Salve, appearing for FRL, referred to judgements on validity and the enforceability of arbitral awards and said that there was no notion of EA under the Indian law on arbitration and conciliation and, in any case, there was no arbitration agreement to this effect.

There was no provision for EA under the Indian Law and it cannot be done by the process of construction, Salve said referring to the single-judge order of the Delhi High Court which had held the award of the EA to be valid.

Amazon told the bench that the Biyanis of Future Group had negotiated with it to enter into certain agreements and is bound by the EA award restraining FRL from going ahead with the Reliance Retail merger.

Subramanium in his submissions reiterated that the EA’s award in favour of Amazon was valid and enforceable under the of the Arbitration and Conciliation Act of India.

For the purposes of this Act, the arbitral tribunal does not only imply a three-member tribunal, an EA would also be included.
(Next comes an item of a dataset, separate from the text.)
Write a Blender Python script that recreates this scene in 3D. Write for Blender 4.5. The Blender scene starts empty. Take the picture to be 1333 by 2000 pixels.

And merely because the word ’emergency’ is not there (in the Act), does he cease to be an arbitrator under the Act, he said, adding that the court here has to enforce the award as per the provisions of the law.

Salve advanced rejoinder submissions for a few minutes and said FRL has been saying that the EA had no jurisdiction to pass any award and the Delhi High Court cannot make it enforceable by constructing the Indian law.

A slew of authorities (judgements) have been cited. Would it be convenient by tomorrow morning if we brought on record a short note responding to the authorities cited in the rejoinder, he told the bench which allowed the request.

Kishore Biyani and 15 others including FRL and Future Coupon Pvt Ltd (FCPL) have been made parties by Amazon in a batch of pleas challenging the Delhi High Court order of the division bench which paved the way for the deal.

Amazon had moved the top court against the Delhi High Court’s division bench order which paved the way for the Reliance-FRL deal.

On February 8, the division bench had stayed the single-judge direction to FRL and various statutory authorities to maintain the status quo on the mega-deal.

The interim direction was passed on FRL’s appeal challenging the February 2 order of the single judge which had ruled in favour of the US firm saying that the EA’s award was valid and enforceable.

Amazon had first filed a plea before the high court (single judge) for enforcement of the October 25, 2020, EA award by Singapore International Arbitration Centre (SIAC) restraining FRL from going ahead with the deal with Reliance Retail.

The high court division bench had however said that it was staying the single-judge order as FRL was not a party to the share subscription agreement (SSA) between Amazon and FCPL and the US firm was not a party to the FRL-Reliance deal.

FRL, in its appeal, had claimed that if the February 2 order was not stayed it would be an absolute disaster for it as the proceedings before the NCLT for approving the amalgamation scheme have been put on hold.

It had contended that the single judge’s status quo order will effectively derail the entire scheme which has been approved by statutory authorities in accordance with the law.

In August last year, the Future group had reached an agreement to sell its retail, wholesale, logistics, and warehousing units to Reliance.

Subsequently, Amazon took FRL into EA before the SIAC over the alleged breach of contract by the Future group.